(di Giovanni Palombo) – La scomparsa di John Renbourn è un momento doloroso per il mondo della musica e ancor di più per quello della chitarra acustica, di cui John è stato sempre uno dei riferimenti più importanti. Un talento visionario lo aveva condotto a uno stile trasversale e dunque, necessariamente, originale. Uno stile in cui convivevano il classico e il barocco, il folk e il blues, la curiosità verso il jazz e, in definitiva, il tentativo di riunire in una sola voce l’eredità musicale europea con i nuovi stimoli di oltreoceano, traghettati dal blues.
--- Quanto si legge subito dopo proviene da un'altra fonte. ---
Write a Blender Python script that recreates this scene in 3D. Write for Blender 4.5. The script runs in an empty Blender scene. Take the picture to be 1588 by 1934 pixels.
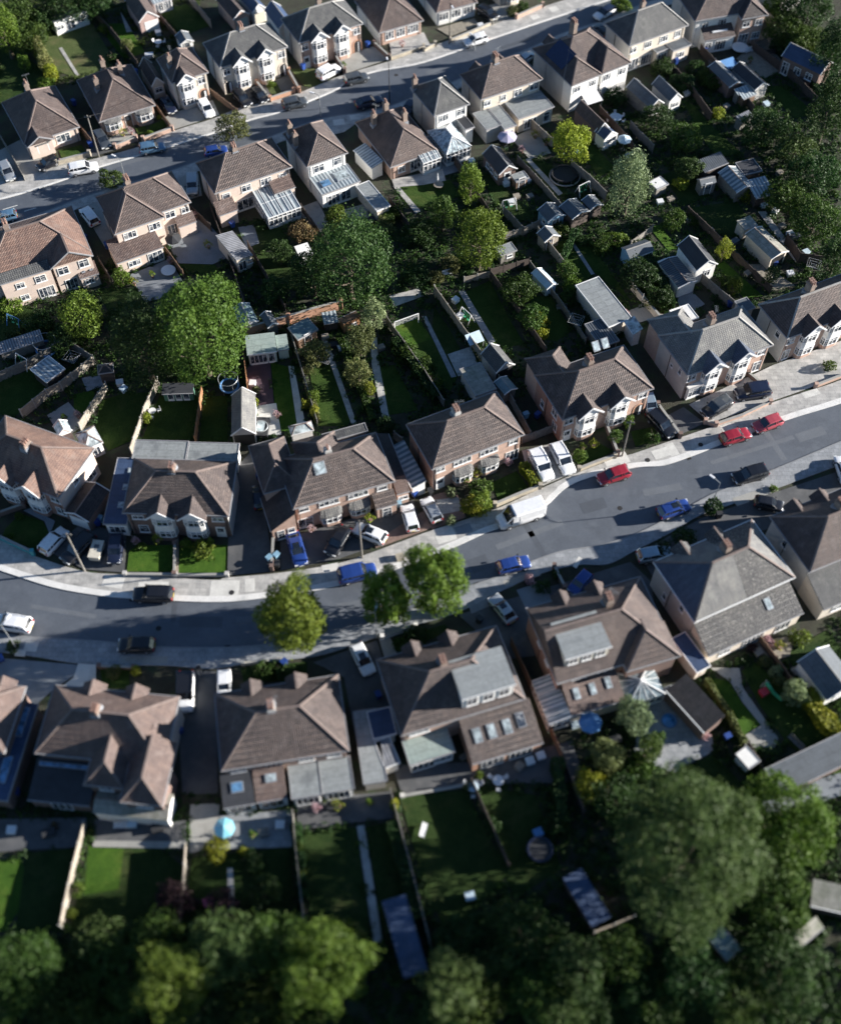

Inizialmente inviso ai puristi sia della chitarra classica che del folk più tradizionale, insieme a Bert Jansch – con cui divideva musica e appartamento – aveva conquistato in breve tempo un posto di prestigio e notorietà nel nascente folk revival inglese, fino a dare vita con Bert al gruppo dei Pentangle, che in poco tempo si trovò in cima al pantheon dei protagonisti della nuova musica acustica, innovativa e aperta a influenze disparate. La musica dei Pentangle, con la ritmica di Danny Thompson e Terry Cox, e la voce di Jacqui McShee oltre alle chitarre di John e Bert, era il riflesso di un periodo ricco di forti cambiamenti, di un rimescolamento culturale che nella musica vedeva nascere e progredire nuove idee. Oltre a una fortunata tournée inglese, i Pentangle si trovarono immediatamente proiettati negli Stati Uniti, dove ebbero l’opportunità di suonare nei luoghi in cui stava accadendo tutto il nuovo, dal Newport Festival ai locali californiani più noti, come il Fillmore, condividendo serate con musicisti come i Grateful Dead, i Canned Heat, Sonny Terry e Brownie McGhee, e tanti altri.
Ho incontrato John Renbourn a Roma nei primi anni ‘80, attraverso Stefan Grossman, ma giusto per uno scambio di battute. Però possedevo più o meno tutti i suoi dischi del periodo e cercavo di non perdere nessuno dei suoi concerti al Folkstudio. Per me, giovane musicista, era un mito e rappresentava un esempio di espressione e ricerca musicale importante. Talmente importante da riproporre nel mio gruppo di allora, gli Albacustica, negli ovvi limiti del possibile, alcuni brani dei Pentangle.
Particolarmente interessante era il fatto che utilizzasse la tecnica della chitarra classica su delle chitarre steel-string, con un risultato sorprendente sia per dinamica che per sonorità, un suono convincente e intenso ma allo stesso tempo leggero e pulito. Questa nuova interpretazione della chitarra operata da Renbourn e da alcuni altri precursori degli anni ‘60, come lo stesso Jansch e prima ancora Davey Graham, hanno influenzato in modo permanente tutto il movimento della chitarra acustica europea; e, in un gioco di rimando, anche di quella americana successiva.
Numerosi artisti hanno incarnato un suono o uno stile. Un numero minore sembra qualche volta rappresentare lo spirito stesso di una rivelazione più ampia, che abbraccia e riporta esperienze, forme e sentimenti in un modo che tocca l’animo di tanti. Ecco, direi che John Renbourn sia uno di questi.